Lying vs. being discreet
THEY may look and sound the same but they actually are worlds apart from each other. One destroys the truth. The other protects and defends it, and even promotes it.
Lying can sound like the truth since it can cite facts and data, but the intention is to deceive others. Being discreet may be quiet on some facts and data without denying them. The motive behind is not to deceive but to help others appreciate a relevant truth.
That’s simply because human as we are, we get to know and appreciate the truth in stages. We hardly can take the whole truth in one go. And so we have to know and handle the truth with discretion.
To distinguish between lying and being discreet would require us to have a proper understanding of what truth is, where to find it and how to find it. It is also a matter of how and when to present it.
It also involves the question of motives. Truthfulness and discretion are not just a matter of producing facts and data, blabbering them indiscriminately. They necessarily have to consider the intentions and the circumstances also.
Most importantly, truthfulness and discretion will always uphold charity even if in a given moment such effort would involve a lot of sacrifice. It’s charity that would dictate the terms of discretion in telling the truth.
The forcefulness of truthfulness and discretion is never one of pride and arrogance, of wanting to dominate and control others. It is rather to uphold the dignity of the person as image and likeness of God and a child of his. It is working for the common good and not just for one’s own interest.
To be sure, truthfulness that would know how to distinguish between lying and being discreet would require nothing less than for us to have a vital, intimate relation with God who reveals himself to us fully in Christ, who in turn is made present to us now in the Holy Spirit.
Christ himself has told us where to find the truth. “I am the way, the truth and the life,” he said. (Jn 14,6) And even more explicitly, he said to Pilate: “Everyone on the side of the truth listens to me.” (Jn 18,37)
The obvious basis for this is that God, of course, being the creator of all things in the world, would know everything. He is the very foundation of reality, the very measure and standard of truth. Nothing is true, in the proper sense of the word, true, where God is ignored, if not mocked. It is God where truth and charity become identical.
Truthfulness that would know how to distinguish between lying and being discreet just cannot be a matter of our own estimation of things, no matter how well supported we feel our assertions are.
We always need to refer things to God and try our best to see and understand things and later to talk about them the way God sees, understands and would talk about them.
This can only happen if one has a personal relation with God through Christ in the Holy Spirit.
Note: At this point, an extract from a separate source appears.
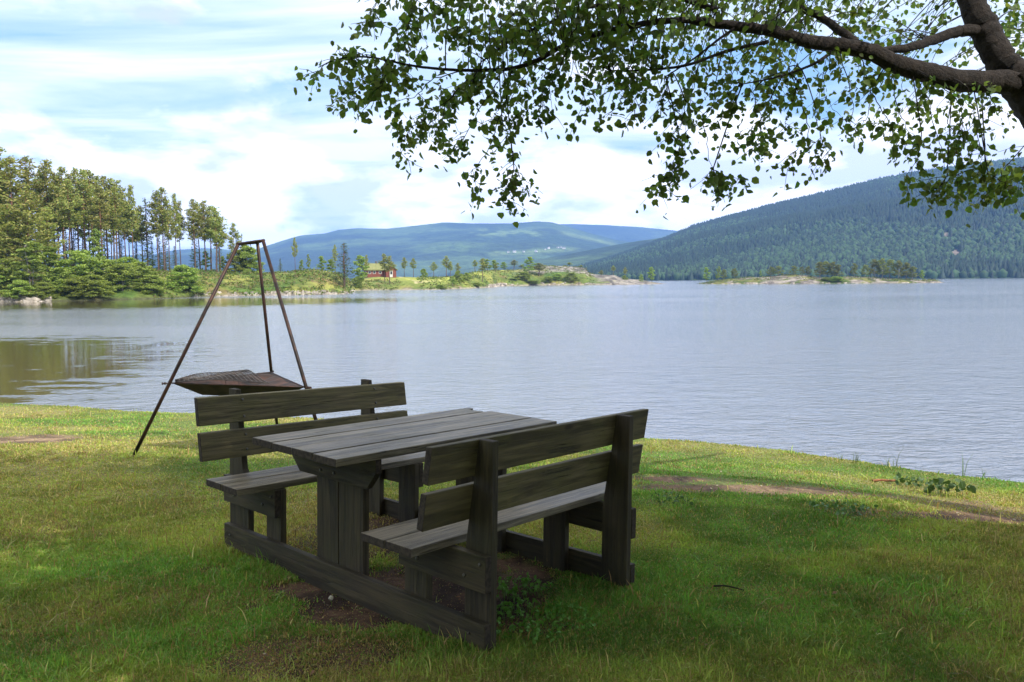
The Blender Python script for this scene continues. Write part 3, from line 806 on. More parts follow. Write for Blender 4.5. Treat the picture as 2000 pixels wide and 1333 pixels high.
def make_overhang():
    r = np.random.default_rng(21)
    root = empty('broadleaf_tree', (3.75, 5.0, 0.85))
    tag(root, 'large dark-barked tree with leafy boughs overhanging the picnic table from the right', 'tree')
    o = np.array(root.location)
    T = Tubes(); nodes = []
    def limb(px, r0, r1, k=10, m=8, bumps=0.022, collect=True):
        w = spline([at_depth(*p) for p in px], m)
        n = len(w); rad = np.linspace(r0, r1, n)
        w = w+r.normal(0, 0.05, w.shape)*rad[:, None]; rad = rad*0.80
        T.add(w-o, rad, 0, k, bumps)
        if collect: nodes.append(w)
        return w
    # trunk and boughs (pixel x, pixel y, distance)
    tr = spline([(3.85, 4.9, 0.7), (3.9, 5.0, 1.5), (3.82, 5.05, 2.3), tuple(at_depth(2120, 330, 5.02)), tuple(at_depth(2040, 205, 5.0)), tuple(at_depth(1985, 140, 5.0))], 8)
    T.add(tr-o, np.linspace(0.24, 0.125, len(tr)), 0, 14, 0.05); nodes.append(tr)
    limb([(2010, 175, 5.0), (1955, 120, 5.05), (1925, 60, 5.1), (1900, 10, 5.15), (1880, -60, 5.2), (1850, -200, 5.2), (1870, -420, 5.2)], 0.115, 0.07, 14, 8, 0.03)
    limb([(2070, 215, 5.0), (2010, 172, 4.98), (1950, 160, 4.95), (1880, 158, 4.9), (1810, 143, 4.85), (1750, 125, 4.8), (1700, 102, 4.8), (1640, 90, 4.8), (1580, 82, 4.75), (1510, 62, 4.7), (1440, 52, 4.7), (1350, 40, 4.7)], 0.095, 0.028, 14, 8, 0.03)
    limb([(1930, 62, 5.1), (1880, 60, 5.05), (1830, 76, 5.0), (1780, 92, 4.9), (1720, 100, 4.85)], 0.048, 0.026, 10)
    limb([(1680, 92, 4.8), (1640, 60, 4.9), (1600, 32, 5.0), (1560, 10, 5.0), (1540, -40, 5.0)], 0.034, 0.022, 8)
    limb([(1350, 40, 4.7), (1290, 42, 4.65), (1215, 55, 4.6), (1150, 72, 4.6), (1100, 90, 4.55), (1050, 118, 4.55), (1000, 134, 4.5), (930, 138, 4.5), (870, 136, 4.45), (800, 128, 4.4), (720, 112, 4.4), (660, 116, 4.35), (622, 132, 4.35)], 0.024, 0.003, 8)
    limb([(1230, 15, 4.8), (1160, 12, 4.75), (1100, 35, 4.7), (1040, 58, 4.7), (990, 85, 4.65), (945, 118, 4.6)], 0.016, 0.006, 6)
    limb([(1500, 82, 4.7), (1420, 100, 4.6), (1340, 128, 4.5), (1250, 138, 4.5), (1190, 138, 4.45)], 0.015, 0.004, 6)
    limb([(1440, 52, 4.7), (1400, 80, 4.6), (1355, 115, 4.55), (1300, 150, 4.5)], 0.011, 0.004, 6)
    limb([(1640, 90, 4.8), (1590, 125, 4.7), (1520, 150, 4.6), (1450, 165, 4.5)], 0.014, 0.004, 6)
    limb([(1400, 20, 4.9), (1300, -10, 4.9), (1150, -30, 4.8), (1000, -35, 4.7), (880, -25, 4.6), (800, -30, 4.6)], 0.022, 0.006, 6)
    limb([(1880, -60, 5.2), (1700, -120, 5.0), (1500, -140, 4.8), (1300, -160, 4.7), (1100, -150, 4.6)], 0.05, 0.012, 8)
    limb([(2010, 190, 5.0), (2120, 100, 5.2), (2300, 20, 5.4), (2500, -80, 5.6)], 0.07, 0.03, 8)
    # hanging strands: points, leaves per 10 px
    S = [[(700, 112), (660, 118), (632, 128), (618, 145)], [(760, 122), (715, 108), (680, 98), (655, 96)], [(800, 130), (740, 150), (690, 180), (672, 192)], [(760, 140), (730, 175), (705, 215)], [(740, 150), (700, 155), (665, 158)],
         [(760, 130), (745, 165), (725, 200)], [(790, -40), (745, -5), (722, 28), (730, 46)], [(830, -30), (808, 20), (785, 70), (745, 42)], [(800, 30), (790, 75), (775, 100)], [(850, -10), (820, 40), (835, 92)], [(880, -20), (850, 0), (840, 10)],
         [(935, 136), (880, 190), (830, 232), (795, 262), (785, 300), (822, 330)], [(930, 140), (870, 205), (815, 262), (772, 240)], [(900, 140), (840, 160), (810, 190), (765, 198)], [(985, 140), (955, 185), (925, 235), (905, 280), (912, 292)],
         [(960, 140), (900, 170), (850, 215), (800, 235)], [(940, 140), (895, 180), (865, 235), (845, 270)], [(1000, 138), (985, 200), (975, 230), (950, 300), (920, 340), (938, 362)], [(980, 225), (1000, 290), (1010, 335), (1028, 362)], [(1004, 330), (992, 370), (990, 402)],
         [(1040, 125), (1000, 190), (965, 250)], [(1080, 140), (1055, 185), (1020, 222), (1005, 228)], [(1110, 90), (1085, 150), (1060, 195), (1085, 228)], [(1150, 130), (1140, 180), (1134, 215)], [(1240, 150), (1225, 190), (1180, 230)], [(1250, 160), (1240, 200), (1240, 238)],
         [(1300, 160), (1315, 215), (1350, 235), (1330, 280), (1310, 330), (1285, 372)], [(1330, 280), (1320, 320), (1300, 345), (1322, 352)], [(1340, 200), (1330, 250), (1310, 268)], [(1372, 225), (1380, 280), (1392, 332)], [(1392, 332), (1420, 345), (1455, 352)], [(1392, 332), (1405, 360), (1412, 370)],
         [(1360, 140), (1350, 190), (1345, 230)], [(1400, 150), (1395, 200), (1375, 240)], [(1440, 170), (1430, 215), (1432, 200)], [(1470, 180), (1485, 235), (1450, 272)], [(1485, 235), (1490, 275), (1480, 285)], [(1540, 130), (1565, 200), (1580, 260), (1550, 300), (1540, 335)],
         [(1590, 200), (1600, 260), (1620, 305)], [(1560, 160), (1540, 220), (1535, 262)], [(1500, 150), (1510, 200), (1500, 230)], [(1640, 100), (1660, 170), (1665, 220), (1650, 235)], [(1680, 110), (1700, 180), (1690, 235), (1672, 250)], [(1700, 180), (1730, 230), (1745, 262), (1740, 285)],
         [(1740, 130), (1750, 200), (1770, 250), (1785, 290)], [(1800, 260), (1790, 310), (1770, 345)], [(1800, 150), (1815, 205), (1835, 280), (1850, 300)], [(1850, 240), (1870, 280), (1860, 290)], [(1830, 160), (1870, 200), (1880, 250), (1860, 265)], [(1890, 170), (1905, 240), (1915, 300), (1925, 340)],
         [(1925, 320), (1890, 335), (1850, 345), (1800, 352), (1770, 345)], [(1925, 335), (1900, 365), (1870, 370)], [(1930, 340), (1960, 355), (1975, 385)], [(2070, 300), (2020, 322), (1975, 332), (1925, 340)], [(1930, 175), (1945, 205), (1970, 225)], [(1960, 330), (1945, 365), (1920, 378)],
         [(2000, 325), (1990, 350), (1985, 372)], [(1620, 120), (1610, 170), (1625, 215)], [(1850, 345), (1835, 365), (1820, 372)], [(1210, 70), (1200, 120), (1175, 165)], [(1050, 60), (1020, 30), (990, 20)], [(1100, 35), (1070, 70), (1060, 90)], [(870, 60), (900, 50), (940, 40)], [(990, 85), (935, 60), (880, 55)]]
    leafP = []
    allw = None
    def nearest(q, hidden=False):
        W = np.vstack(nodes)
        if hidden:
            pw = project(W); W = W[(pw[:, 0] > 2030) | (pw[:, 1] < -40)]
        i = np.argmin(((W-q)**2).sum(1)); return W[i]
    def twig(w, dens, spread, r0=0.004, r1=0.0012):
        T.add(w-o, r0, r1, 3)
        seg = np.linalg.norm(np.diff(w, axis=0), axis=1).sum(); n = max(3, int(seg*dens))
        t = np.linspace(0.12, 1, n)+r.normal(0, 0.02, n); t = np.clip(t, 0, 1)*(len(w)-1)
        i = np.minimum(t.astype(int), len(w)-2); f = (t-i)[:, None]
        P = w[i]*(1-f)+w[i+1]*f
        Q = P+r.normal(0, spread, P.shape)*np.array([1, 1, 0.8])+np.array([0, 0, -0.012])
        leafP.append(Q)
    for s in S:
        x0 = s[0][0]; D = np.interp(x0, [620, 1400, 2000], [4.4, 4.6, 4.85])+r.normal(0, 0.15)
        w = spline([at_depth(x, y, D+0.03*i) for i, (x, y) in enumerate(s)], 5)
        w[1:] += r.normal(0, 0.004, w[1:].shape)
        q = nearest(w[0])
        if np.linalg.norm(q-w[0]) > 0.03: w = np.vstack([q+(w[0]-q)*np.linspace(0, 0.9, 4)[:, None]+np.array([[0, 0, 0], [0, 0, .01], [0, 0, .01], [0, 0, 0]]), w])
        thin = s[0] == (1372, 225)
        twig(w, 8 if thin else 46, 0.034)
        if thin: continue
        for k in range(int(len(w)*0.55)):
            i = r.integers(2, len(w)); d = unit(r.normal(0, 1, 3)*np.array([1, .8, .5])+np.array([-0.3, 0, -0.55]))
            L = r.uniform(0.05, 0.16); e = w[i]+d*L+np.array([0, 0, -0.03])
            twig(np.array([w[i], (w[i]+e)/2+np.array([0, 0, .008]), e]), 50, 0.022, 0.002, 0.001)
    # filling of the dense upper part
    top = [(900, 112), (1000, 140), (1100, 140), (1200, 165), (1300, 185), (1400, 195), (1500, 195), (1600, 215), (1700, 215), (1800, 205), (1900, 185), (1960, 165), (2060, 150)]
    tx, ty = np.array(top).T
    n = 0
    gaps = [(1868, 45, 42, 42), (1790, 15, 26, 20), (1440, 30, 20, 12), (1130, 100, 24, 14), (1240, 105, 22, 10), (1640, 130, 22, 9), (1905, 5, 20, 20)]
    while n < 470:
        x = r.uniform(870, 2050); ylim = np.interp(x, tx, ty)
        y = -40+(ylim+45)*r.random()
        if x < 1100 and r.random() < 0.45: continue
        if x > 1500 and r.random() < 0.25: continue
        if y > ylim*0.62 and r.random() < 0.5: continue
        if y > 60 and r.random() < 0.22: continue
        if any(((x-a)/b)**2+((y-c)/d)**2 < 1 for a, c, b, d in gaps): continue
        D = (r.uniform(5.15, 6.2) if x > 1620 else r.uniform(4.5, 5.7)) if x > 1300 else r.uniform(4.3, 5.0)
        q = at_depth(x, y, D); st = nearest(q)
        v = q-st; L = np.linalg.norm(v)
        if L > 0.9: continue
        n += 1
        mid = st+v*0.5+np.array([0, 0, 0.06*L+0.01]); e = q+np.array([r.normal(0, .05), r.normal(0, .05), -r.uniform(0.03, 0.12)])
        w = spline([st, mid, q, e], 3)
        T.add(w-o, 0.0035, 0.001, 3)
        m_ = r.integers(7, 15)
        ff = r.uniform(0.45, 1, m_)*(len(w)-1); i = np.minimum(ff.astype(int), len(w)-2); f = (ff-i)[:, None]
        leafP.append(w[i]*(1-f)+w[i+1]*f+r.normal(0, 0.05, (m_, 3)))
    P = np.vstack(leafP)
    # unseen crown beyond the frame, filled and pruned to shape the foreground shade
    cc = []
    for (cx, cy, cz, ax, ay, az, cnt) in ((2.6, 3.4, 6.2, 4.4, 3.6, 2.6, 1500), (0.4, 1.8, 5.6, 3.2, 2.6, 1.6, 800), (4.6, 4.2, 4.6, 2.4, 2.6, 2.2, 420), (5.4, 2.0, 6.6, 3.6, 3.2, 2.8, 700), (3.4, 1.6, 5.0, 3.0, 2.4, 1.6, 650)):
        q = unit(r.normal(0, 1, (cnt, 3)))*(r.random((cnt, 1))**0.4)*np.array([ax, ay, az])+np.array([cx, cy, cz])
        cc.append(q)
    cc = np.vstack(cc)
    pr = project(cc)
    off = ~((pr[:, 2] > 0) & (pr[:, 0] > -80) & (pr[:, 0] < 2060) & (pr[:, 1] > -75) & (pr[:, 1] < 1500))
    cc = cc[off & (shadow_y_over(cc) < -0.35) & (cc[:, 2] > 3.1)]
    big = []
    for i, q in enumerate(cc):
        mpts = q+r.normal(0, 0.21, (26, 3)); big.append(mpts)
        if i % 3 == 0:
            st = nearest(q, True)
            w = spline([st, (st+q)/2+np.array([0, 0, .15]), q], 4); pw = project(w)
            if np.linalg.norm(st-q) < 3.0 and not ((pw[:, 2] > 0) & (pw[:, 0] > 0) & (pw[:, 0] < 2000) & (pw[:, 1] > -10)).any(): T.add(w-o, 0.007, 0.003, 3)
    big = np.vstack(big); pr = project(big)
    off = ~((pr[:, 2] > 0) & (pr[:, 0] > -20) & (pr[:, 0] < 2010) & (pr[:, 1] > -15) & (pr[:, 1] < 1400))
    big = big[off & (shadow_y_over(big) < 0)]
    big = big[thin_left(big, r)]
    tr_o = link_mesh('trunk', T.mesh('trunk'), M_bark, root)
    me = leaves_mesh(P-o, 0.0385, 0.75, 5, (0.125, 0.20, 0.055), 0.4)
    link_mesh('foliage', me, M_leaf, root)
    me = leaves_mesh(big-o, 0.098, 0.3, 6, (0.085, 0.135, 0.03))
    link_mesh('upper_shade_crown', me, M_leaf, root)
    print('leaves', len(P), len(big), 'twigs', T.n)
make_overhang()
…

This will involve constant prayer, thorough study of the doctrine of our faith, developing the whole range of virtues all throughout our life, especially the virtue of humility.
This will involve the supernatural means like having constant recourse to the sacraments and an active cooperation in the continuing redemptive work of Christ through personal apostolate. That way, we truly get in touch with the people in the most objective way!